> [Work to complete]: Your task is to retype, word for word, the lines from the start of the data through the line holding "SC.camera = cam". Do not include the pictures.

======== Data extract

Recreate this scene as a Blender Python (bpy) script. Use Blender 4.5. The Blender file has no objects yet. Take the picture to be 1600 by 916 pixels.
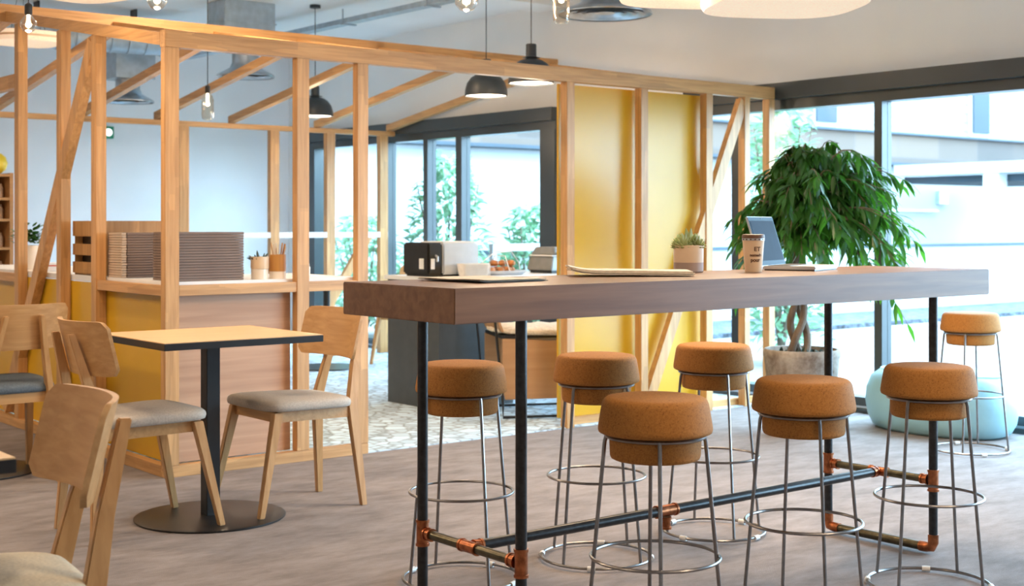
import bpy, bmesh, math, random
from mathutils import Vector, Matrix, noise
random.seed(7)
PI = math.pi
SC = bpy.context.scene
COL = SC.collection

# ------------------------------------------------------------------ camera
cd = bpy.data.cameras.new('camera'); cam = bpy.data.objects.new('camera', cd); COL.objects.link(cam)
cam.location = (0, 0, 1.22)
cam.rotation_euler = (PI/2, 0, -0.6748 + 0.0)
cam.rotation_euler[2] = -(PI/2 - math.atan2(0.7808, 0.6247))   # forward = (0.6247, 0.7808)
cd.sensor_width = 36; cd.lens = 2119/1600*36
cd.shift_y = -(458-351)/1600
cd.clip_start = 0.05; cd.clip_end = 200
cd.dof.use_dof = True; cd.dof.focus_distance = 4.5; cd.dof.aperture_fstop = 5.0
SC.camera = cam

# ------------------------------------------------------------------ world and light
w = bpy.data.worlds.new('world'); SC.world = w; w.use_nodes = True
bg = w.node_tree.nodes['Background']; bg.inputs[0].default_value = (0.50, 0.76, 1.0, 1); bg.inputs[1].default_value = 14.5
DAY = (0.66, 0.85, 1.0); WARM = (1.0, 0.75, 0.50)
def area(name, loc, rot, sx, sy, power, color, portal=False):
    l = bpy.data.lights.new(name, 'AREA'); l.shape = 'RECTANGLE'; l.size = sx; l.size_y = sy
    l.energy = power; l.color = color
    if portal: l.cycles.is_portal = True
    o = bpy.data.objects.new(name, l); COL.objects.link(o); o.location = loc; o.rotation_euler = rot
    return o
area('window_daylight', (7.46, 3.0, 1.05), (0, PI/2, 0), 2.0, 8.0, 10, DAY, True)
area('window_daylight', (7.46, 10.5, 1.05), (0, PI/2, 0), 2.0, 4.0, 10, DAY, True)
SC.view_settings.view_transform = 'Standard'; SC.view_settings.look = 'None'
SC.view_settings.exposure = 0.5; SC.view_settings.gamma = 1.0; SC.view_settings.use_curve_mapping = False

# ------------------------------------------------------------------ materials
def base_mat(name, rough=0.5, metal=0.0, spec=0.5):
    m = bpy.data.materials.new(name); m.use_nodes = True
    b = m.node_tree.nodes['Principled BSDF']
    b.inputs['Roughness'].default_value = rough; b.inputs['Metallic'].default_value = metal
    b.inputs['Specular IOR Level'].default_value = spec
    return m, m.node_tree.nodes, m.node_tree.links, b
def plain(name, c, rough=0.5, metal=0.0, var=0.06, scale=12, spec=0.5):
    m, n, l, b = base_mat(name, rough, metal, spec)
    t = n.new('ShaderNodeTexCoord'); x = n.new('ShaderNodeTexNoise'); x.inputs['Scale'].default_value = scale
    r = n.new('ShaderNodeValToRGB'); l.new(t.outputs['Object'], x.inputs['Vector']); l.new(x.outputs['Fac'], r.inputs[0])
    r.color_ramp.elements[0].position = .3; r.color_ramp.elements[1].position = .7
    r.color_ramp.elements[0].color = tuple(v*(1-var) for v in c)+(1,); r.color_ramp.elements[1].color = tuple(min(1, v*(1+var)) for v in c)+(1,)
    l.new(r.outputs[0], b.inputs['Base Color'])
    return m
def wood(name, c1, c2, axis='Z', rough=0.45, fine=60, patch=True, spec=0.5):
    m, n, l, b = base_mat(name, rough, spec=spec)
    t = n.new('ShaderNodeTexCoord'); mp = n.new('ShaderNodeMapping')
    s = [fine, fine, fine]; s['XYZ'.index(axis)] = fine*0.05
    mp.inputs['Scale'].default_value = s
    x = n.new('ShaderNodeTexNoise'); x.inputs['Scale'].default_value = 1.0; x.inputs['Detail'].default_value = 4; x.inputs['Distortion'].default_value = .5
    r = n.new('ShaderNodeValToRGB'); l.new(t.outputs['Object'], mp.inputs[0]); l.new(mp.outputs[0], x.inputs['Vector']); l.new(x.outputs['Fac'], r.inputs[0])
    r.color_ramp.elements[0].position = .3; r.color_ramp.elements[1].position = .72
    r.color_ramp.elements[0].color = tuple(c2)+(1,); r.color_ramp.elements[1].color = tuple(c1)+(1,)
    out = r.outputs[0]
    if patch:
        mp2 = n.new('ShaderNodeMapping'); s2 = [14, 14, 14]; s2['XYZ'.index(axis)] = 2.2; mp2.inputs['Scale'].default_value = s2
        v = n.new('ShaderNodeTexVoronoi'); v.inputs['Scale'].default_value = 1.0; v.distance = 'CHEBYCHEV'
        l.new(t.outputs['Object'], mp2.inputs[0]); l.new(mp2.outputs[0], v.inputs['Vector'])
        h = n.new('ShaderNodeHueSaturation'); mr = n.new('ShaderNodeMapRange')
        mr.inputs['To Min'].default_value = 0.86; mr.inputs['To Max'].default_value = 1.14
        sx = n.new('ShaderNodeSeparateColor'); l.new(v.outputs['Color'], sx.inputs[0]); l.new(sx.outputs[0], mr.inputs['Value'])
        l.new(mr.outputs[0], h.inputs['Value']); l.new(out, h.inputs['Color']); out = h.outputs[0]
    l.new(out, b.inputs['Base Color'])
    return m
def emit(name, c, s):
    m, n, l, b = base_mat(name)
    b.inputs['Base Color'].default_value = tuple(c)+(1,); b.inputs['Emission Color'].default_value = tuple(c)+(1,); b.inputs['Emission Strength'].default_value = s
    return m
def add_bump(m, scale, strength, dist=0.01, kind='noise'):
    n, l = m.node_tree.nodes, m.node_tree.links; b = n['Principled BSDF']
    t = n.new('ShaderNodeTexCoord'); x = n.new('ShaderNodeTexNoise' if kind == 'noise' else 'ShaderNodeTexVoronoi'); x.inputs['Scale'].default_value = scale
    bp = n.new('ShaderNodeBump'); bp.inputs['Strength'].default_value = strength; bp.inputs['Distance'].default_value = dist
    l.new(t.outputs['Object'], x.inputs['Vector']); l.new(x.outputs[0], bp.inputs['Height']); l.new(bp.outputs[0], b.inputs['Normal'])
    return m
TIM1, TIM2 = (0.66, 0.37, 0.15), (0.47, 0.24, 0.085)
M = {}
for a in 'XYZ': M['timber'+a] = wood('timber grain '+a, TIM1, TIM2, a, .42)
CH1, CH2 = (0.60, 0.34, 0.145), (0.47, 0.245, 0.09)
for a in 'XYZ': M['beech'+a] = wood('beech grain '+a, CH1, CH2, a, .4, 50, patch=False)
M['bartop'] = wood('walnut laminate', (0.26, 0.13, 0.066), (0.165, 0.076, 0.038), 'X', .38, 40, patch=False)
M['panel_oak'] = wood('counter oak laminate', (0.56, 0.33, 0.20), (0.43, 0.235, 0.135), 'X', .42, 26, patch=False)
M['tabletop'] = wood('ash laminate', (0.78, 0.52, 0.28), (0.68, 0.43, 0.21), 'X', .4, 34, patch=False)
M['crate'] = wood('crate wood', (0.50, 0.27, 0.10), (0.38, 0.19, 0.06), 'Z', .5, 40)
M['ply'] = wood('plywood', (0.55, 0.33, 0.18), (0.46, 0.26, 0.13), 'X', .5, 20, patch=False)
M['shelf'] = wood('shelf wood', (0.55, 0.28, 0.10), (0.42, 0.2, 0.07), 'X', .5, 30, patch=False)
M['white'] = plain('white plaster wall', (0.88, 0.87, 0.85), .8, var=.02, scale=2)
M['coolwhite'] = plain('cool white wall', (0.90, 0.91, 0.93), .8, var=.02, scale=2)
M['ceiling'] = plain('ceiling paint', (0.88, 0.88, 0.87), .85, var=.03, scale=1.5)
M['frame'] = plain('anthracite aluminium', (0.045, 0.055, 0.06), .32, 0.0, var=.1, scale=3)
M['black'] = plain('black lacquer', (0.012, 0.012, 0.013), .38, var=.2)
M['pipe'] = plain('black steel pipe', (0.022, 0.022, 0.024), .3, 0.3, var=.4, scale=60)
M['bronze'] = plain('dark brass pipe', (0.10, 0.085, 0.05), .28, 0.8, var=.3, scale=40)
M['copper'] = plain('copper fitting', (0.38, 0.13, 0.055), .33, 1.0, var=.35, scale=50)
M['steel'] = plain('satin steel rod', (0.27, 0.255, 0.25), .3, 1.0, var=.15, scale=30)
M['galv'] = plain('galvanised steel', (0.46, 0.55, 0.62), .4, 0.5, var=.12, scale=14)
M['grille'] = plain('brushed diffuser metal', (0.50, 0.53, 0.56), .3, 0.9, var=.2, scale=10)
M['clip'] = plain('white plastic', (0.75, 0.75, 0.74), .4)
M['yellow'] = add_bump(plain('yellow lacquered panel', (0.66, 0.37, 0.016), .3, var=.05, scale=3), 3, .05)
M['fabric'] = add_bump(plain('oatmeal seat fabric', (0.44, 0.385, 0.33), .9, var=.12, scale=140), 500, .25, .002)
M['fabric_cream'] = add_bump(plain('cream seat fabric', (0.62, 0.55, 0.42), .9, var=.12, scale=140), 500, .25, .002)
M['greyfab'] = add_bump(plain('slate grey fabric', (0.10, 0.125, 0.15), .9, var=.2, scale=120), 500, .25, .002)
M['pouf'] = add_bump(plain('pale blue leatherette', (0.30, 0.52, 0.58), .42, var=.06, scale=3), 9, .25, .02)
M['charcoal'] = plain('charcoal laminate', (0.055, 0.06, 0.065), .5, var=.1)
M['lampblack'] = plain('dark grey lamp enamel', (0.03, 0.04, 0.05), .45, var=.1)
M['shade_in'] = emit('lit shade interior', (1.0, 0.93, 0.82), 2.6)
M['bulb'] = emit('glowing bulb', (1.0, 0.82, 0.55), 9)
M['felt'] = add_bump(plain('cream felt lamp', (0.82, 0.66, 0.48), .9, var=.12, scale=130), 200, .2, .003)
M['felt'].node_tree.nodes['Principled BSDF'].inputs['Emission Color'].default_value = (1.0, .82, .62, 1)
M['felt'].node_tree.nodes['Principled BSDF'].inputs['Emission Strength'].default_value = .32
M['paper'] = plain('newsprint', (0.82, 0.72, 0.58), .8, var=.1, scale=60)
M['paperprint'] = plain('printed page', (0.70, 0.55, 0.42), .7, var=.35, scale=25)
M['sheet'] = wood('brown sheet edges', (0.235, 0.165, 0.13), (0.17, 0.11, 0.085), 'X', .6, 60, patch=False)
M['sheet_end'] = plain('beige sheet ends', (0.55, 0.43, 0.33), .7, var=.08)
M['ceramic'] = plain('glazed ceramic', (0.80, 0.70, 0.58), .25, var=.04)
M['potpeach'] = plain('peach glaze', (0.78, 0.58, 0.38), .35, var=.05)
M['potgrey'] = plain('taupe glaze', (0.42, 0.31, 0.26), .45, var=.06)
M['woodcup'] = wood('cup band wood', (0.55, 0.26, 0.06), (0.43, 0.19, 0.04), 'Z', .45, 60, patch=False)
M['brown'] = plain('brown print', (0.13, 0.06, 0.03), .5)
M['screen'] = plain('laptop display', (0.006, 0.018, 0.045), .6, var=.1, spec=.08)
M['silver'] = plain('silver laptop shell', (0.55, 0.56, 0.58), .35, .6, var=.04)
M['machine'] = plain('pale blue steel', (0.55, 0.60, 0.66), .35, .3, var=.05)
M['wicker'] = plain('off white wicker', (0.75, 0.73, 0.70), .6, var=.1, scale=30)
M['pastry'] = plain('glazed pastry', (0.45, 0.18, 0.06), .35, var=.4, scale=20)
M['greymetal'] = plain('grey appliance', (0.22, 0.22, 0.21), .4, .4, var=.1)
M['soil'] = add_bump(plain('dark soil', (0.02, 0.025, 0.02), .9, var=.5, scale=60), 60, 1)
M['bark'] = add_bump(wood('ficus bark', (0.20, 0.145, 0.105), (0.11, 0.075, 0.052), 'Z', .8, 40), 40, .5)
M['counterwhite'] = plain('white counter laminate', (0.80, 0.80, 0.80), .35, var=.02)
M['fur'] = add_bump(plain('cream sheepskin', (0.78, 0.70, 0.58), .95, var=.15, scale=40), 90, 1, .01)
M['green_sign'] = plain('green sign', (0.01, 0.26, 0.13), .5)
M['signwhite'] = emit('lit sign pictogram', (1, 1, 1), 1.0)
M['balloon'] = plain('yellow rubber', (0.85, 0.60, 0.03), .4)
M['jarpink'] = plain('assorted jars', (0.55, 0.42, 0.33), .4, var=.4, scale=25)
M['terracotta'] = plain('orange terracotta', (0.50, 0.20, 0.08), .7)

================

> [Complete output]:
Recreate this scene as a Blender Python (bpy) script. Use Blender 4.5. The Blender file has no objects yet. Take the picture to be 1600 by 916 pixels.
import bpy, bmesh, math, random
from mathutils import Vector, Matrix, noise
random.seed(7)
PI = math.pi
SC = bpy.context.scene
COL = SC.collection

# ------------------------------------------------------------------ camera
cd = bpy.data.cameras.new('camera'); cam = bpy.data.objects.new('camera', cd); COL.objects.link(cam)
cam.location = (0, 0, 1.22)
cam.rotation_euler = (PI/2, 0, -0.6748 + 0.0)
cam.rotation_euler[2] = -(PI/2 - math.atan2(0.7808, 0.6247))   # forward = (0.6247, 0.7808)
cd.sensor_width = 36; cd.lens = 2119/1600*36
cd.shift_y = -(458-351)/1600
cd.clip_start = 0.05; cd.clip_end = 200
cd.dof.use_dof = True; cd.dof.focus_distance = 4.5; cd.dof.aperture_fstop = 5.0
SC.camera = cam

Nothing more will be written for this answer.